Após isso, diversos movimentos cinematográficos mundiais seriam reconhecidos por trabalhar o horror com primazia. Entre eles o expressionismo alemão, como em Gabinete do Doutor Caligari (1920), Der Golem (1920) e Nosferatu. Monstros da Universal com Drácula (1930), Frankenstein (1931), isso sem mencionar os filmes da produtora inglesa Hammer e os filmes de ficção científica com terror da era atômica (anos 50). Por que demoraria tanto para o Brasil ingressar nesse gênero?

A genialidade de José Mojica no gênero

De qualquer forma, a espera valeu a pena. Ainda que a vestimenta e trejeitos de Zé do Caixão tenha influências de Nosferatu e dos Drácula de Bella Lugosi e Hammer Films, o filme estava na vanguarda do cinema mundial de terror com temas sobrenaturais e satânicos, além de cenas fortes de violência corporal que mais tarde dariam espaço para filmes “trash” ou “gore”.

 

Lançado no ano do golpe militar, Zé do Caixão sofreria constantemente com a censura da igreja católica e dos militares. O que hoje é tomado com certa leveza, a cena em que Zé do Caixão consome carne na sexta feira santa e oferece um pedaço ao padre em uma procissão, escandalizou a comunidade católica no país. 

 

O final do filme também teve de ser alterado. Antes do lançamento, o filme era enviado a um órgão governamental que fazia mudanças caso necessário. O filme só seria lançado se Zé do Caixão, nos últimos minutos, se arrependesse dos seus pecados e pedisse perdão. O final original, hoje perdido, mostrava um Zé do Caixão sendo levado ao inferno ainda incrédulo com o misticismo que o cercava.

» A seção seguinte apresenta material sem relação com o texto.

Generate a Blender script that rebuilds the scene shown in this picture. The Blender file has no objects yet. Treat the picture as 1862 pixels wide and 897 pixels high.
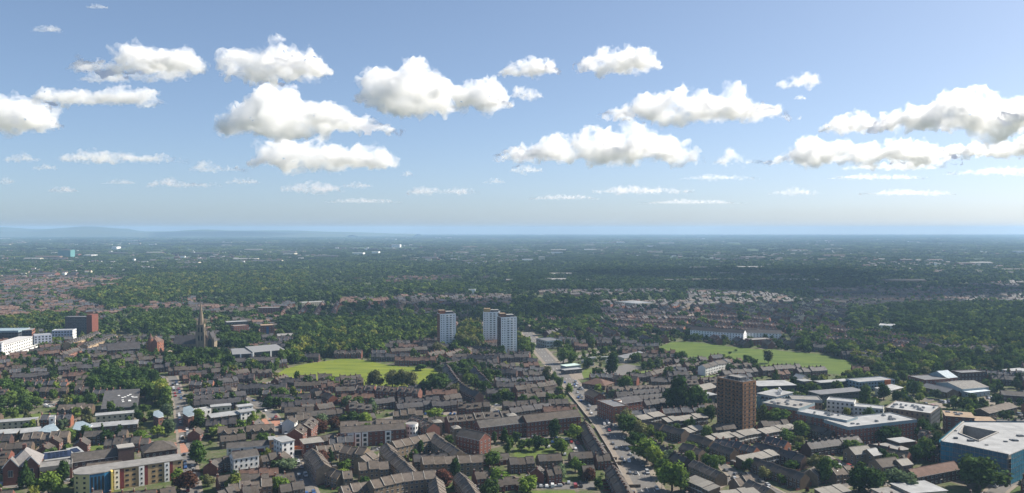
import bpy, bmesh, math, random
import numpy as np
from mathutils import Vector, Matrix
from mathutils.noise import fractal as mfractal
S = bpy.context.scene
COL = S.collection
R = math.radians
# ------------------------------------------------------------------ camera
H, FPX, CX, CY = 140.0, 1460.0, 931.0, 448.5
PITCH = math.atan(31.5 / FPX)
cam = bpy.data.cameras.new("camera"); cam.sensor_width = 36.0; cam.lens = 36.0 * FPX / 1862.0
cam.clip_start = 1.0; cam.clip_end = 120000.0
co = bpy.data.objects.new("camera", cam); COL.objects.link(co)
co.location = (0, 0, H); co.rotation_euler = (R(90) - PITCH, 0, 0)
S.camera = co
# ------------------------------------------------------------------ sky and sun
SUN_EL, SUN_AZ = 40.0, 68.0          # azimuth from +Y towards +X
sun_dir = Vector((math.sin(R(SUN_AZ)) * math.cos(R(SUN_EL)), math.cos(R(SUN_AZ)) * math.cos(R(SUN_EL)), math.sin(R(SUN_EL))))
W = bpy.data.worlds.new("World"); S.world = W; W.use_nodes = True
wn = W.node_tree; bg = wn.nodes["Background"]
sky = wn.nodes.new("ShaderNodeTexSky"); sky.sky_type = 'NISHITA'; sky.sun_disc = False
sky.sun_elevation = R(SUN_EL); sky.sun_rotation = R(SUN_AZ)
sky.air_density = 0.6; sky.dust_density = 1.15; sky.ozone_density = 5.0; sky.altitude = 100
gam = wn.nodes.new("ShaderNodeGamma"); gam.inputs[1].default_value = 0.76
wbal = wn.nodes.new("ShaderNodeVectorMath"); wbal.operation = 'MULTIPLY'; wbal.inputs[1].default_value = (1.0, 1.0, 0.97)
wn.links.new(sky.outputs[0], gam.inputs[0]); wn.links.new(gam.outputs[0], wbal.inputs[0]); wn.links.new(wbal.outputs[0], bg.inputs[0]); bg.inputs[1].default_value = 0.128
sl = bpy.data.lights.new("sun", 'SUN'); sl.energy = 5.0; sl.angle = R(0.5); sl.color = (1.0, 0.92, 0.80)
so = bpy.data.objects.new("sun", sl); COL.objects.link(so)
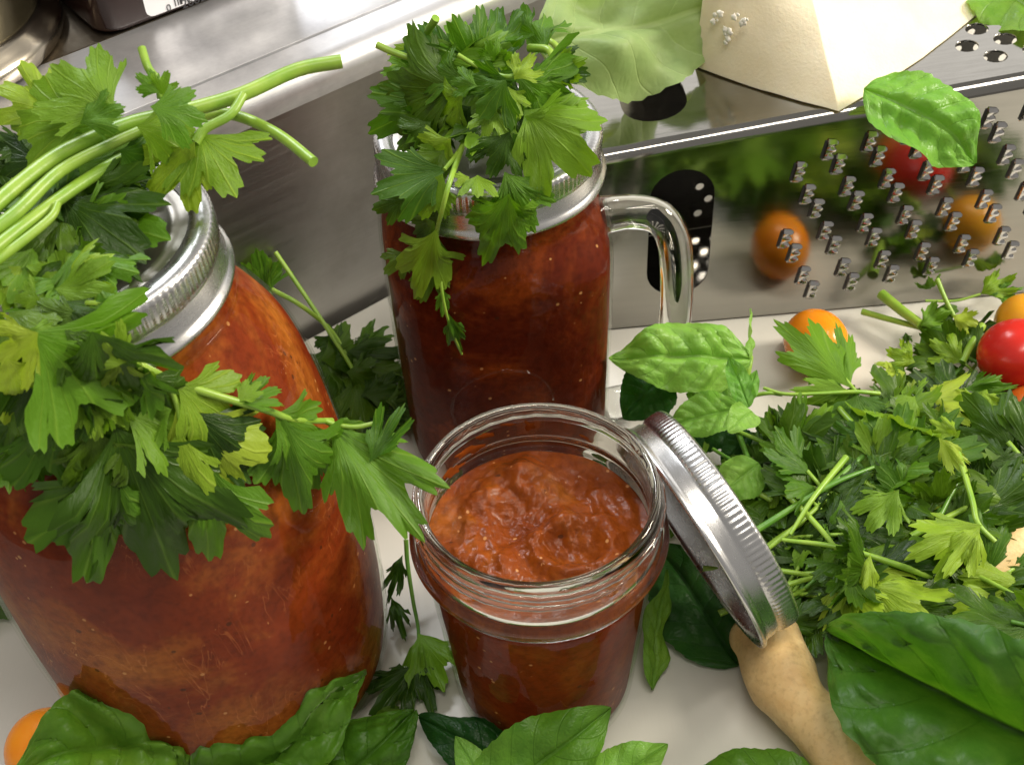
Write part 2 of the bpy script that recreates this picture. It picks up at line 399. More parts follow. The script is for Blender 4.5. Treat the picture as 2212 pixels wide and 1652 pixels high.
# --- large jar
qj = thing('large_jar', 'large closed glass jar of red-brown tomato sauce at left, parsley covering its lid', 'jar', QR)
qj.rotation_euler = (0, -QT, 0)
qo = smoothprof(Q_OUT, 4)
gp = [(.5, 3), (30, 2.2), (36, .2)] + qo
gp = gp + [(r-.7, z) for r, z in qo[::-1] if z > 9] + [(36, 6), (.5, 5)]
v, f = lathe(gp, 96); obj('glass_body', v, f, M['glass_thin'], qj, True, fix=True)
sp = [(.5, 5.6)] + [(34.5, 5.9)] + [(r-1.1-.25*noise.noise((r*.1, z*.08, 0)), z) for r, z in qo if 9 < z < 163] + [(.5, 164)]
def qrm(a, i, r, z):
    return r+(.25*noise.noise((math.cos(a)*3, math.sin(a)*3, z*.06)) - .25 if r > 30 else 0), z
v, f = lathe(sp, 120, qrm); obj('sauce', v, f, M['sauce_quart'], qj, True)
band_parts(qj, Q_BAND, 1.0)
v, f = lathe([(36.4+.5*math.cos(a), 156.2+.8*math.sin(a)) for a in [k*math.pi/4 for k in range(8)]], 96, None, True)
obj('glass_collar', [Vector((p.x*.985, p.y*.985, p.z-3)) for p in v], f, M['glass_thin'], qj, True)
# --- mug jar
mj = thing('mug_jar', 'glass mason jar mug of dark red sauce with handle, silver lid topped with parsley', 'mug jar', MUG)
mo = smoothprof(M_OUT, 4)
gp = [(.5, 3), (28, 2.2)] + mo + [(r-.7, z) for r, z in mo[::-1] if z > 8] + [(30, 6), (.5, 5)]
v, f = lathe(gp, 128, lambda a, i, r, z: (mugr(a, z, r), z)); obj('glass_body', v, f, M['glass_thin'], mj, True, fix=True)
sp = [(.5, 5.6), (29, 5.9)] + [(r-1.2, z) for r, z in mo if 8.5 < z < 118] + [(.5, 119)]
v, f = lathe(sp, 128, lambda a, i, r, z: (mugr(a, z, r)+(.25*noise.noise((math.cos(a)*3, math.sin(a)*3, z*.07)) if r > 20 else 0), z))
obj('sauce', v, f, M['sauce_mug'], mj, True)
band_parts(mj, M_BAND)
hp_ = [atY(x, y, 347+k) - MUG for x, y, k in ((1296, 466, 0), (1322, 462, 0), (1365, 458, -1), (1420, 468, -2), (1453, 510, -3), (1462, 590, -3), (1458, 690, -2), (1440, 790, -1), (1400, 850, 0), (1315, 875, 0))]
v, f = tube(hp_, lambda t: 5.7+.9*math.exp(-((t-.0)/.12)**2)+.9*math.exp(-((t-1)/.12)**2), 20, 8, 1.0)
obj('handle', v, f, M['glass'], mj, True, fix=True)
# embossed ring on the front panel
ep = []
for k in range(40):
    a = 2*math.pi*k/40; x = 17*math.cos(a); z = 45+17*math.sin(a)
    ang = math.atan2(-36, x); ep.append(Vector((x, -mugr(ang, z, interp(mo, z))*abs(math.sin(ang)), z)))
v, f = tube(ep+[ep[0]], .55, 6, 2); obj('embossed_ring', v, f, M['glass_thin'], mj, True)
# --- open small jar
oj = thing('small_jar', 'small open glass jar filled with chunky tomato sauce in the foreground', 'jar', HP)
ho = H_OUT[:4] + H_OUT[4:]
hs = smoothprof(ho, 3)
inner = [(30.6, 90.0), (30.2, 87), (30.4, 79), (31.0, 74), (30.6, 70), (29.2, 60), (27.2, 30), (25.4, 9), (22, 5.2), (.5, 4.6)]
lip = [(32.4, 91.4), (31.6, 91.6), (30.9, 91.1)]
gp = [(33.15, 67.6)] + [(r, z) for r, z in hs if z > 67.8] + lip + [(r, z) for r, z in smoothprof(inner, 2) if z > 68.5] + [(30.6, 67.6)]
v, f = lathe(gp, 144, None, True); obj('glass_neck', v, f, M['glass'], oj, True, fix=True)
low = [(r, z) for r, z in hs if z < 67.4] + [(33.1, 67.5)]
gp = [(.5, 2.4), (18, 2.2), (20.5, .3)] + low + [(r-.8, z) for r, z in low[::-1] if z > 5] + [(22, 4.8), (.5, 4.4)]
v, f = lathe(gp, 144); obj('glass_body', v, f, M['glass_thin'], oj, True, fix=True)
# helical thread on the neck
tp = [Vector((33.6*math.cos(a), 33.6*math.sin(a), 86.5-4.2*(a/(2*math.pi)))) for a in [R(-200+12*k) for k in range(44)]]
v, f = tube(tp, lambda t: .25+.9*min(1, 8*t, 8*(1-t)), 8, 1); obj('screw_thread', v, f, M['glass'], oj, True, fix=True)
# sauce: side + lumpy top
SZ = 71.5
def lump(x, y):
    h = 2.6*noise.noise((x*.075+3.1, y*.075+1.7, .3)) + 1.5*noise.noise((x*.17, y*.17+4, 1.3)) + .75*noise.noise((x*.42, y*.42, 2.2)) + .3*noise.noise((x*.95, y*.95, 5.2)) + .12*noise.noise((x*1.9, y*1.9, 7.2))
    q = math.hypot(x-9, (y+5)*1.15); h += 2.8*math.exp(-((q-10)/3.2)**2) - 3.0*math.exp(-(q/6)**2)
    h += 5.5*math.exp(-(((x+4)/8)**2+((y-22)/6)**2)) + 3.0*math.exp(-(((x+15)/6)**2+((y-14)/4)**2))
    h += .7*max(0, math.sin(x*.33+y*.12+2*noise.noise((x*.08, y*.08, 9))))**3
    return h
def inner_r(z): return interp([(r, zz) for r, zz in smoothprof(inner, 2)][::-1], z)
vs_, fs = [], []
NA, NR = 160, 64
vs_.append(Vector((0, 0, SZ+lump(0, 0))))
for i in range(1, NR+1):
    for j in range(NA):
        a = 2*math.pi*j/NA; r = 31.2*i/NR; x, y = r*math.cos(a), r*math.sin(a)
        e = (i/NR)**8
        z = SZ + lump(x, y)*(1-e) + e*(1.2+1.1*noise.noise((math.cos(a)*2, math.sin(a)*2, 4)))
        vs_.append(Vector((x, y, z)))
for j in range(NA): fs.append((0, 1+j, 1+(j+1) % NA))
for i in range(NR-1):
    for j in range(NA):
        j2 = (j+1) % NA; fs.append((1+i*NA+j, 1+(i+1)*NA+j, 1+(i+1)*NA+j2, 1+i*NA+j2))
prev = 1+(NR-1)*NA
for z in (68.2, 66.5, 62, 50, 36, 22, 10, 7):
    base = len(vs_)
    for j in range(NA):
        a = 2*math.pi*j/NA; r = (inner_r(z)+.35 if z > 66 else interp(hs, z)-1.3); vs_.append(Vector((r*math.cos(a), r*math.sin(a), z)))
    for j in range(NA):
        j2 = (j+1) % NA; fs.append((prev+j, base+j, base+j2, prev+j2))
    prev = base
fs.append(tuple(prev+j for j in range(NA))[::-1])
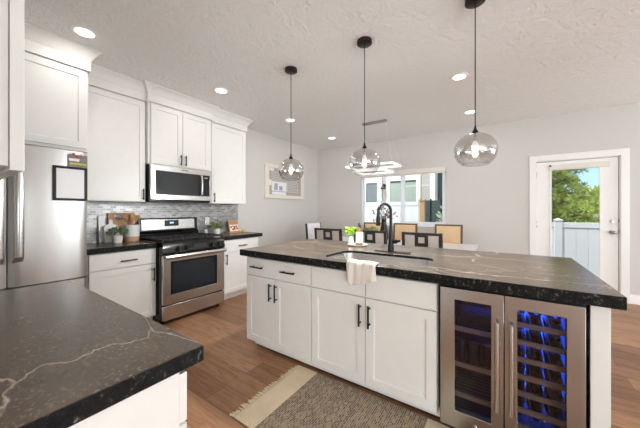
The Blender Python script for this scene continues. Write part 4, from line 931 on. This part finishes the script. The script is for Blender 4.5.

A censura em desserviço a arte

Os problemas com a censura iriam apenas piorar nas próximas obras lançadas. Isso afetaria na sua capacidade de arrumar produtores dispostos a financiar os seus filmes. Foi devido a problemas financeiros que José Mojica iria dirigir um pornô chanchada, gênero que, ironicamente, fez bastante sucesso durante o regime militar. 

 

Em “24 horas de sexo explícito”, mais uma comédia erótica que um pornô tradicional, seria inaugurado cenas de bestialismo no cinema nacional. Zé acordou com seu produtor que, caso o filme fizesse sucesso, ele financiaria o filme “Encarnação do Demônio”. Devido a falta de palavra do produtor, o filme só seria lançado anos depois, em 2008.

 

Com a morte de José Mojica Marins, morre um pedaço da história do terror nacional. Porém seus frutos e reconhecimentos são incomensuráveis, e que sua influência no horror nacional possa continuar para todo sempre.